Article after article whipped by, including the budget’s largest proposed expenditures, without audience comment. All momentum ceased, however, when Chase reached Article 13, the library budget. The select board has proposed $87,860 for library operations, with the library director at 36 hours per week and assistant librarian at 20 hours. The budget committee has recommended $91,140 with the assistant at 24 hours, but only the select board’s number will go to voters for approval or rejection.

Neither recommendation maintains the position’s current 36 hours and benefits, as residents once again requested, and as they had in calls, emails, and comments at other public meetings. Board member Joe Davis explained that “bringing back some of the hours” for an assistant librarian “was better than none” and the board was trying to keep taxes down. Board member Tammy Donovan noted that the added cost of fully funding the position—“a paltry $27,000, as one resident put it—would have minimal impact on the mil rate. Donovan described the community turnout for the library as “astounding.”

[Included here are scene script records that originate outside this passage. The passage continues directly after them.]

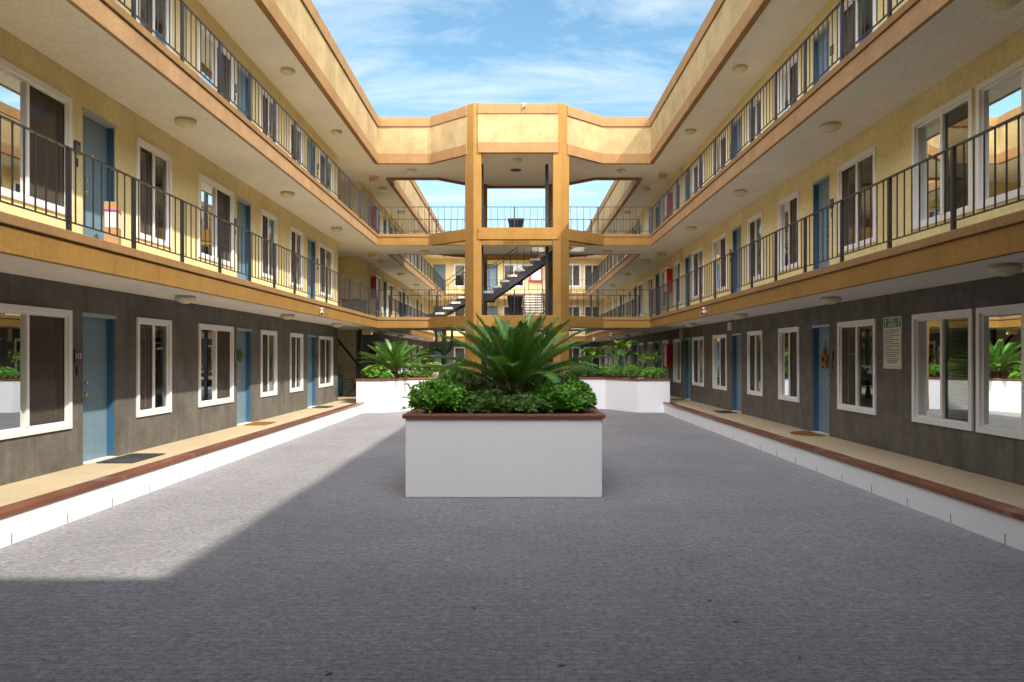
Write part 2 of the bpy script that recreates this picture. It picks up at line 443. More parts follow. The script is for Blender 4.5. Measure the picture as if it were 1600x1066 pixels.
_door = {}
def put_door(parent, loc, rotz, w, knob):
    key = (round(w, 2), knob)
    if key not in _door:
        j = .05
        l = MB(); l.box(-.145, -.10, -w/2 + j + .004, w/2 - j - .004, .02, DH - j - .004)
        l.box(-.10, -.0985, -.02, .02, 1.50, 1.54, 1)          # peephole
        fr = MB()
        fr.box(-.18, -.012, -w/2 + .02, -w/2 + j, 0, DH - j); fr.box(-.18, -.012, w/2 - j, w/2 - .02, 0, DH - j); fr.box(-.18, .008, -w/2 + .002, w/2 - .002, DH - j, DH, 2)
        fr.box(-.10, -.075, -w/2 + j, -w/2 + j + .02, .02, DH - j); fr.box(-.10, -.075, w/2 - j - .02, w/2 - j, .02, DH - j)
        fr.box(-.18, .03, -w/2 + j, w/2 - j, 0.003, .018, 1)
        ky = knob * (w/2 - j - .15); kbs = []
        for zz, rr in ((.95, .032), (1.12, .026)):
            kb = MB()
            prof = [(rr, 0), (rr, .01), (.012, .012), (.012, .035), (.028 if zz < 1 else .02, .04), (.03 if zz < 1 else .02, .06), (.012, .072)]
            nn = 12; vs = [(-.10 + z, ky + r * math.cos(2*PI*k/nn), zz + r * math.sin(2*PI*k/nn)) for r, z in prof for k in range(nn)]
            fs = [(i*nn + k, i*nn + (k+1) % nn, (i+1)*nn + (k+1) % nn, (i+1)*nn + k) for i in range(len(prof)-1) for k in range(nn)] + [tuple(range((len(prof)-1)*nn, len(prof)*nn))]
            kb.add(vs, fs); kbs.append(kb)
        _door[key] = (l.mesh('door', [M['door'], M['brass']]), fr.mesh('frame', [M['jamb'], M['tread'], M['doorhead']]), kbs[0].mesh('handle', [M['brass']], smooth=True), kbs[1].mesh('deadbolt', [M['brass']], smooth=True))
    a, b, c, d = _door[key]
    o = link('door', a, parent, loc, rotz)
    sub('frame', b, o); sub('handle', c, o); sub('deadbolt', d, o)
    return o

# ------------------------------------------------------------------ railing
RH = .89
def railing(parent, a, b, z, posts, spacing=.175, post_end=True, h=RH):
    """straight railing from a to b (2-D) standing on height z; posts = distances along it"""
    a, b = Vector((*a, 0)), Vector((*b, 0)); L = (b - a).length; d = (b - a) / L
    P = lambda s, zz: a + d * s + Vector((0, 0, zz))
    r = MB()
    r.bar(P(0, z + h), P(L, z + h), .032, .018); r.bar(P(0, z + .11), P(L, z + .11), .022, .014)
    nb = int(L / spacing)
    for k in range(nb + 1):
        s = k * spacing + (L - nb * spacing) / 2
        if any(abs(s - p) < .04 for p in posts): continue
        r.bar(P(s, z + .118), P(s, z + h - .01), .013, .013)
    o = link('railing', r.mesh('railing', [M['iron']]), parent)
    if 'post' not in _door:
        p = MB(); p.box(-.021, .021, -.021, .021, 0, 1); _door['post'] = p.mesh('post', [M['iron']])
    for s in posts:
        if -.01 <= s <= L + .01:
            q = sub('post', _door['post'], o, P(s, z) + o.location * 0)
            q.location = P(s, z); q.scale = (1, 1, h + .005)
    return o

# ------------------------------------------------------------------ wings
def wing(root, Pm, rotz, segs, openings, edge, fsegs, knob, dark=(True, False, False), posts0=None, far=False, skip_ends=False):
    def vbox(mbx, v0, v1, u0, u1, z0, z1, **k):
        p, q = Pm(v0, u0), Pm(v1, u1); mbx.box(p[0], q[0], p[1], q[1], z0, z1, **k)
    umin, umax = min(s[0] for s in segs), max(s[1] for s in segs)
    for fl in range(3):
        w = MB(); z0, z1 = F[fl], S[fl]
        for (a, b) in segs:
            ops = sorted([o for o in openings if a < o[0] < b and (len(o) < 6 or fl in o[5])])
            cur = a
            for o in ops:
                u0, u1, kind = o[:3]
                lo = z0 + (WSILL + .02 if kind == 'W' else 0); hi = z0 + (WSILL + WH - .02 if kind == 'W' else DH - .02)
                u0i, u1i = u0 + .02, u1 - .02
                vbox(w, -.18, 0, cur, u0i, z0, z1)
                if kind == 'W': vbox(w, -.18, 0, u0i, u1i, z0, lo)
                vbox(w, -.18, 0, u0i, u1i, hi, z1)
                cur = u1i
            vbox(w, -.18, 0, cur, b, z0, z1)
            for e in (a + .09, b - .09):
                vbox(w, -4, -.18, e - .09, e + .09, z0, z1)
        vbox(w, -4, -3.85, umin + .18, umax - .18, z0, z1, m=1)
        link('wall', w.mesh('wall', [M['taupe'] if dark[fl] else M['yellow'], M['interior']]), root)
        for o in openings:
            if len(o) >= 6 and fl not in o[5]: continue
            u = (o[0] + o[1]) / 2
            if o[2] == 'W':
                p = Pm(0, u); put_window(root, (p[0], p[1], F[fl] + WSILL), rotz, o[1] - o[0], o[3], (o[4] + fl) % 3 if o[4] >= 0 else 1)
            else:
                p = Pm(0, u); put_door(root, (p[0], p[1], F[fl]), rotz, o[1] - o[0], knob)
    # balcony slabs
    for fl in (1, 2):
        sl = MB()
        if far:
            vbox(sl, -4, 0, umin, umax, S[fl - 1], F[fl], m=0, mt=1, mb=0); vbox(sl, 0, edge - .06, EL - .06, ER + .06, S[fl - 1], F[fl], m=0, mt=1, mb=0)
        else: vbox(sl, -4, edge - .06, umin, umax, S[fl - 1], F[fl], m=0, mt=1, mb=0)
        link('balcony_slab', sl.mesh('balcony_slab', [M['soffit'], M['tan']]), root)
        zb = S[fl - 1]
        for (a, b) in fsegs:
            fa = MB(); zl = F[fl] - .10
            vbox(fa, edge - .06, edge, a, b, zb - .012, zl, m=0)
            vbox(fa, edge - .06, edge + .025, a + (0 if far else .025), b - (0 if far else .025), zl, F[fl] + .004, m=1)
            bevel(link('fascia', fa.mesh('fascia', [M['ochre'] if fl == 1 else M['ochre_top'], M['lip']]), root), .01, 2)
            pa, pb = Pm(edge - .035, a + .01), Pm(edge - .035, b - .01); L = b - a - .02
            if posts0 is None: ps = [k * 1.401 for k in range(int(L / 1.401) + 2)]
            else:
                ps = [posts0 + k * 1.401 - (a + .01) for k in range(-40, 60)]; ps = [p for p in ps if .15 < p < L - .15] + [L]
            railing(root, pa[:2], pb[:2], F[fl], [p for p in ps if p <= L + .001], .175)
    # roof and parapet
    ro = MB()
    if far:
        vbox(ro, -4, 0, umin, umax, S[2], S[2] + .25, m=0, mt=1); vbox(ro, 0, edge - .11, EL - .11, ER + .11, S[2], S[2] + .25, m=0, mt=1)
    else: vbox(ro, -4, edge - .11, umin, umax, S[2], S[2] + .25, m=0, mt=1)
    link('roof', ro.mesh('roof', [M['soffit'], M['roof']]), root)
    for (a, b) in fsegs:
        pa = MB(); vbox(pa, edge - .11, edge, a, b, PB1, PB2)
        link('parapet', pa.mesh('parapet', [M['panel']]), root)
        q = MB(); vbox(q, edge - .11, edge + .03, a + (0 if far else .03), b - (0 if far else .03), PB0, PB1)
        bevel(link('parapet_base', q.mesh('parapet_base', [M['lip']]), root), .012, 2)
        q = MB(); vbox(q, edge - .13, edge + .045, a + (0 if far else .045), b - (0 if far else .045), PB2, PB3)
        bevel(link('parapet_cap', q.mesh('parapet_cap', [M['lip']]), root), .012, 2)

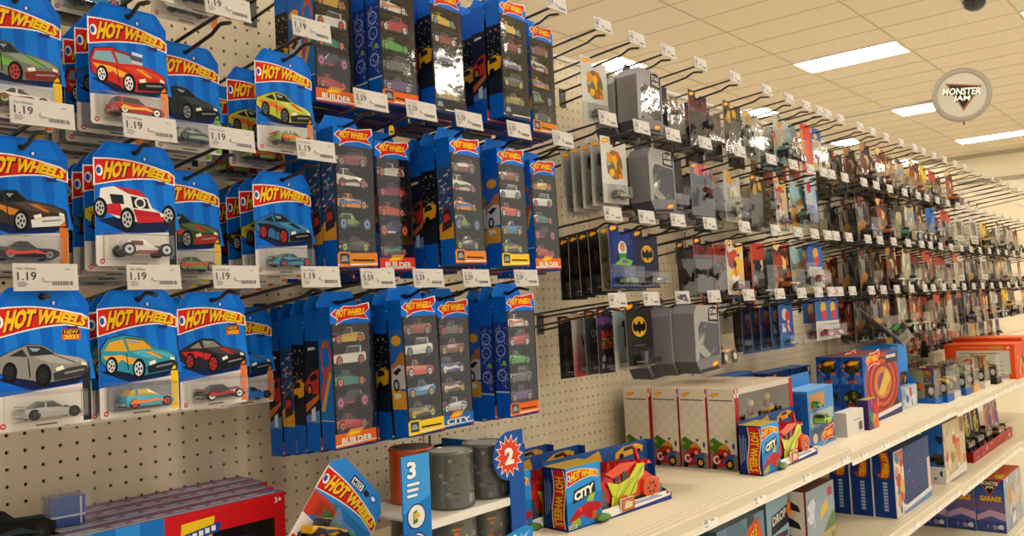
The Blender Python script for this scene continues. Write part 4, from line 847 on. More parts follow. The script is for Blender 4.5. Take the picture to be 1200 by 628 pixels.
mk('spine', 'carded_monster_truck', 4.2, 8.4, .6, '2a1f1c', lambda mb, f, h, b, t: (mb.rect(f, -h, t - 2.2, h, t, 'b8402a', .005), mb.rect(f, -h, b, -h + .5, t, 'c84a2a', .008), blobs(mb, f, -h + .5, b, h, t - 2.2, ['3a3a34', '8a8a78', '1c1816', 'c8c0a8'], 8, 3, .01))[0], (-1.7, 1.8, -7.4, -2.2, 1.8), (toy_truck('5a5a4a', 'b8b8a0', '8a8a8a', 3.0), -6.8, (0, 0, 0), 0), ear=False, flame=False)
mk('framed', 'boxed_toy_set', 6.0, 5.6, .6, 'c9c5ba', lambda mb, f, h, b, t: (mb.rect(f, -h + .9, b + 1.3, h - .9, t - 1.4, '3a3632', .006), blobs(mb, f, -h + 1, b + 1.4, h - 1, t - 1.5, ['7a2a20', '5a5a3a', '2a3a2a', '8a8a7a'], 7, 3, .01), mb.rect(f, -h + .8, b + .4, h - .8, b + .7, '8a867c', .008))[0], (-2.1, 2.1, -3.8, -.9, 1.4), None, ear=False, flame=False)
mk('slim', 'carded_toy_car', 3.4, 9.4, .6, 'c8b8a0', lambda mb, f, h, b, t: (mb.rect(f, -h, t - 2.0, h, t - .2, 'c85a2a', .005), mb.rect(f, -h, b, h, b + 1.2, 'b84a26', .005), blobs(mb, f, -h + .2, b + 1.3, h - .2, t - 2.1, ['8a7a6a', 'd8ccb8', '4a3f36', 'a8a090'], 7, 3, .008))[0], (-1.3, 1.3, -8.0, -2.4, 1.0), None, ear=False, flame=False)

# grey starship cartons
def starship_carton():
    root = empty('starship_carton'); EXTRA.append(root); W, H, D = 5.0, 6.6, 2.5; h = W / 2; t = .1; b = t - H
    mb = MB(); f = FF(0, -D, 0); G1, G2, G3 = '9d9a96', '77747a', '55525a'
    fr = [(-h, b + 1.2), (-h + .9, b), (h - .3, b + .2), (h, b + 1.3), (h, t - 1.2), (h - .5, t - .1), (-h + .6, t), (-h, t - .8)]
    win = [(-h + .7, b + 1.4), (h - .4, b + 1.6), (h - .4, t - 1.9), (-h + 1.2, t - 1.6), (-h + .7, t - 2.2)]
    mb.pol(f, [(-h, b + 1.2), (-h + .9, b), (h - .3, b + .2), (h, b + 1.3), (h - .4, b + 1.6), (-h + .7, b + 1.4)], G2, 0)
    mb.pol(f, [(-h, b + 1.2), (-h + .7, b + 1.4), (-h + .7, t - 2.2), (-h + 1.2, t - 1.6), (-h + .6, t), (-h, t - .8)], G1, 0)
    mb.pol(f, [(-h + .6, t), (-h + 1.2, t - 1.6), (h - .4, t - 1.9), (h, t - 1.2), (h - .5, t - .1)], G1, 0)
    mb.pol(f, [(h, t - 1.2), (h - .4, t - 1.9), (h - .4, b + 1.6), (h, b + 1.3)], G2, 0)
    n = len(fr)
    for i in range(n):
        p, q = fr[i], fr[(i + 1) % n]; mb.face([f(*p), (p[0] * .9, 0, p[1]), (q[0] * .9, 0, q[1]), f(*q)], G3 if i < 2 else ('8a878a' if i > 4 else '6f6c70'))
    for i in range(5):
        p, q = win[i], win[(i + 1) % 5]; mb.face([f(*p), (p[0], -.2, p[1]), (q[0], -.2, q[1]), f(*q)], '4a474c')
    mb.pol(FF(0, -.15, 0), win, '3c3a40', 0); mb.pol(Fr((0, 0, 0), (-1, 0, 0)), [(-a * .9, c) for a, c in reversed(fr)], '6a676a', 0)
    mb.pol(FF(0, 0, 0), [(-1.2, t - .1), (1.2, t - .1), (.6, t + 1.1), (-.6, t + 1.1)], G3, 0)
    mb.pol(f, [(h - 2.3, t - 1.6), (h - .3, t - 1.75), (h - .2, t - .5), (h - 1.2, t - .15), (h - 2.2, t - .4)], '141416', .01)
    mb.text(f, 'STAR', h - 2.05, t - .92, h - .5, t - .45, 'e8e6e0', .02, .02); mb.text(f, 'WARS', h - 2.05, t - 1.5, h - .5, t - 1.03, 'e8e6e0', .02, .02)
    mb.pol(f, [(-h + .9, b + .1), (h - .5, b + .3), (h - .7, b + .6), (-h + .8, b + .4)], '2a2a2e', .008); mini_logo(mb, f, h - 2, b + .5, 1.4, .01)
    mb.build('carton', M_PRINT, root)
    wb = MB(); wb.pol(f, win, 'ffffff', -.03); wb.build('window_film', M_CLEAR, root)
    s = MB(); s.loft([ring_sec(x, a, c, d) for x, a, c, d in ((-1.6, -.2, .2, .2), (-.6, -.4, .4, .45), (.5, -.3, .35, .4), (1.6, -.08, .1, .12))], 'a8a698', False)
    for q in (-1, 1): s.face([(-1.0, 0, .1 * q), (.4, 0, .2 * q), (.1, -.9, 1.5 * q), (-.9, -.9, 1.5 * q)], '8f8d80'); s.tube([(.1, -.9, 1.5 * q), (1.3, -.9, 1.5 * q)], .09, '6a685e'); s.cyl((-1.5, .0, .35 * q), (-.3, 0, .35 * q), .28, '7a776a', 10); s.face([(-1.0, 0, .1 * q), (.4, 0, .2 * q), (.1, .6, 1.2 * q), (-.9, .6, 1.2 * q)], '9a988a')
    o = s.build('toy_starship', M_TOY, root); o.location = (.15 * S, -1.35 * S, (b + 3.0) * S); o.rotation_euler = (0, -.5, .1)
    return root
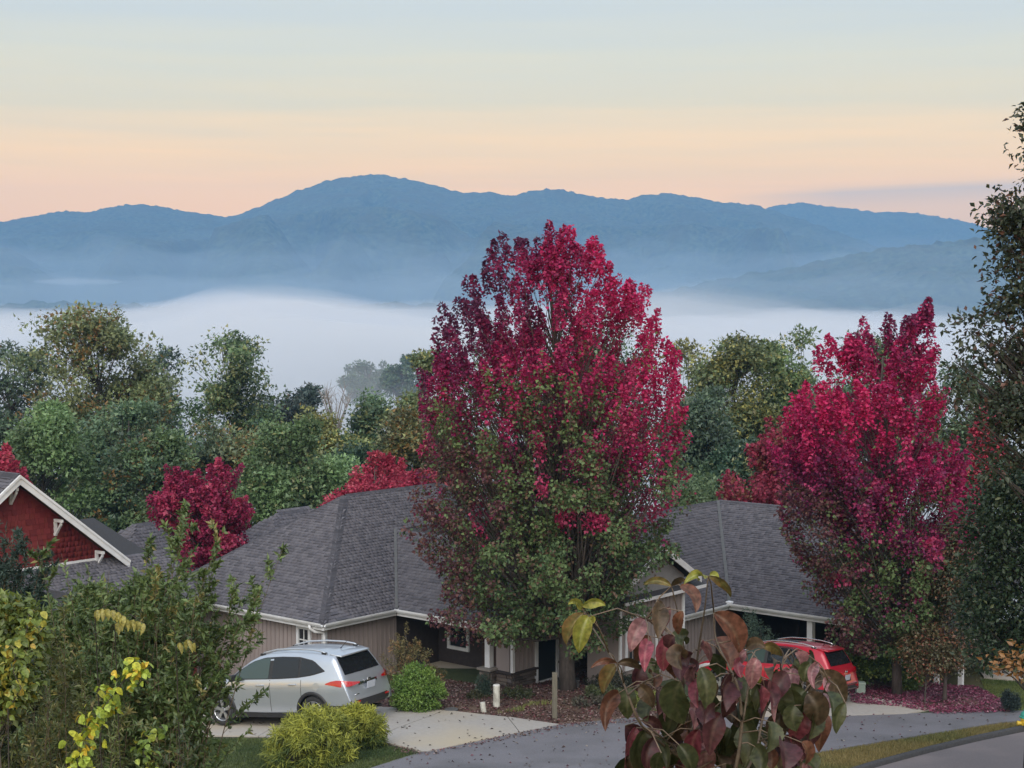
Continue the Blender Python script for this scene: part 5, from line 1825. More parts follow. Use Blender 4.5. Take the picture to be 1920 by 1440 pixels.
plant('round_shrub', 'bright green rounded shrub behind the silver car tail', 'shrub', 44.6,
      [(1250, 768, 798), (1266, 748, 820), (1290, 735, 832), (1312, 733, 834), (1328, 748, 822)], 785, greens((.10, .19, .04), (.24, .36, .08), dark=.3), (.075, .04), clumps=170, per=75, size=.12, seed=83, trunk=.03,
      style='round', edge=.3, rise=1.2, depth=.95, droop=-.2, crown_name='foliage', trunk_name='stems')
plant('upright_shrub', 'thin brownish conifer shrub by the porch wall', 'shrub', 46.6,
      [(1172, 744, 756), (1195, 738, 782), (1225, 730, 800), (1258, 724, 822), (1285, 730, 825)], 770, greens((.09, .10, .045), (.26, .20, .09), (.3, .17, .08), .2), (.07, .025), clumps=90, per=60, size=.1, seed=84, trunk=.03,
      style='plume', edge=.5, rise=1.6, crown_name='foliage', trunk_name='stems', mat='needle')
plant('small_conifer', 'small blue-green conifer at the foot of the white porch post', 'shrub', 46.4,
      [(1262, 898, 908), (1280, 892, 918), (1300, 888, 925), (1314, 890, 925)], 906, greens((.035, .06, .045), (.07, .11, .08)), (.06, .02), clumps=60, per=60, size=.12, seed=85, trunk=.02, style='cone', edge=.5, mat='needle', crown_name='foliage', trunk_name='stems')
for k, (lab, d, rows, bx_, a, b) in enumerate((
        ('dark low shrub left of the pale utility post', 46.2, [(1296, 885, 905), (1308, 872, 925), (1325, 870, 928)], 898, (.05, .055, .03), (.10, .10, .05)),
        ('spreading dull green shrub right of the pale utility post', 46.0, [(1286, 955, 985), (1298, 938, 1005), (1315, 936, 1008), (1325, 942, 1000)], 970, (.045, .06, .03), (.10, .115, .055)),
        ('low greyish heather mound on the mulch near the wooden post', 44.9, [(1308, 1075, 1130), (1320, 1055, 1160), (1335, 1052, 1165)], 1105, (.08, .085, .06), (.17, .15, .12)),
        ('straggly low shrub at the foot of the maple trunk', 45.6, [(1288, 1105, 1150), (1302, 1090, 1180), (1318, 1095, 1190)], 1130, (.06, .08, .04), (.17, .2, .09)),
        ('bright yellow-green tuft by the lane edge behind the dogwood', 45.2, [(1295, 1190, 1225), (1312, 1172, 1245), (1330, 1172, 1250)], 1210, (.15, .2, .05), (.32, .36, .08)),
        ('dark shrub against the stone wall right of the maple trunk', 47.4, [(1262, 1120, 1170), (1275, 1100, 1200), (1295, 1100, 1205)], 1150, (.035, .045, .03), (.07, .08, .05)))):
    plant('low_shrub', lab, 'shrub', d, rows, bx_, greens(a, b, dark=.3), (.07, .03), clumps=70, per=55, size=.22, seed=90 + k, trunk=.015, style='round', edge=.4, crown_name='foliage', trunk_name='stems')
plant('rosemary', 'blue-green upright spiky shrub before the dark carport', 'shrub', 52.2,
      [(1158, 1396, 1410), (1172, 1392, 1425), (1188, 1388, 1445), (1205, 1388, 1460), (1230, 1390, 1460)], 1420, greens((.06, .10, .075), (.15, .22, .16)), (.08, .02), clumps=75, per=60, size=.16, seed=97, trunk=.02, style='plume', edge=.5, rise=2.0, mat='needle', crown_name='foliage', trunk_name='stems')
plant('shrub', 'bright green leafy shrub under the second maple', 'shrub', 48.3,
      [(1195, 1600, 1650), (1220, 1580, 1690), (1250, 1580, 1720), (1280, 1600, 1730)], 1650, greens((.05, .09, .035), (.17, .25, .06), (.3, .34, .08), .1), (.09, .06), clumps=120, per=70, size=.14, seed=98, trunk=.03, crown_name='foliage', trunk_name='stems')
plant('shrub', 'rusty brown leafy shrub right of the second maple trunk', 'shrub', 45.5,
      [(1165, 1715, 1750), (1195, 1695, 1780), (1230, 1690, 1790), (1262, 1710, 1770)], 1738, greens((.09, .085, .045), (.2, .16, .08), (.28, .10, .06), .15), (.08, .05), clumps=90, per=60, size=.14, seed=99, trunk=.03, crown_name='foliage', trunk_name='stems')
plant('dwarf_spruce', 'small round blue-black dwarf spruce on the right lawn', 'shrub', 44.2,
      [(1296, 1885, 1900), (1305, 1880, 1908), (1318, 1878, 1911), (1327, 1882, 1908)], 1894, greens((.018, .03, .03), (.045, .07, .065)), (.05, .015), clumps=90, per=70, size=.13, seed=100, trunk=.02, style='cone', edge=.35, mat='needle', crown_name='foliage', trunk_name='stems')


# ------------------------------------------------------------------ small things round the gardens
def gz(p):
    return np.array([p[0], p[1], float(G(p[0], p[1]))])


up_ = gz(ground_hit(931, 1326))
r_ = thing('utility_post', 'pale weathered utility post standing in the mulch bed', 'post', up_)
MB().tube([up_ - ZV * .1, up_ + ZV * .6, up_ + ZV * .62], [.1, .1, .09], 14).build('post_body', M['pvc'], r_, smooth=False)
MB().tube([up_ + ZV * .62, up_ + ZV * .65], [.105, .09], 14).build('post_cap', M['frost_white'], r_)
up_ = gz(ground_hit(908, 1337))
tag(MB().tube([up_ - ZV * .05, up_ + ZV * .3 - RT * .05], [.075, .075], 12).build('pipe_stub', M['pvc']), 'short leaning pale pipe stub left of the utility post', 'pipe')
wp = gz(ground_hit(1040, 1348))
tag(MB().box(wp - [.07, .07, .1], (.14, 0, 0), (0, .14, 0), (0, 0, 1.38)).build('wooden_post', M['wood_post'], bevel=.012), 'weathered square wooden post at the lane edge before the maple', 'post')
bb = gz(ground_hit(1064, 1291))
r_ = thing('planter_box', 'low black box beside the base of the maple trunk', 'box', bb)
MB().box(bb + [-.34, -.16, -.03], (.68, 0, 0), (0, .34, 0), (0, 0, .28)).build('box_body', M['black_plastic'], r_, bevel=.02)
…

Resident Ellie Fellers commented that “it seems disrespectful to the community” for the board to ignore the strong public sentiment. Fellers predicted citizens would vote down the library budget; board member Donovan explicitly encouraged them to.

For her part, town manager Brenda Fox-Howard had shared her view that the library doesn’t currently function “as a modern library.” It’s time to reevaluate the library and consider “a change and a new model,” perhaps as part of a five-year plan with library trustees. Residents speaking made clear that they want to library to continue at full strength while any planning initiatives go forward.

As Fox-Howard noted, voters will have their say on library staffing at the ballot box. Whether the July 14 vote—and absentee ballots—will finally resolve the budget for the library and everything else, remains to be seen.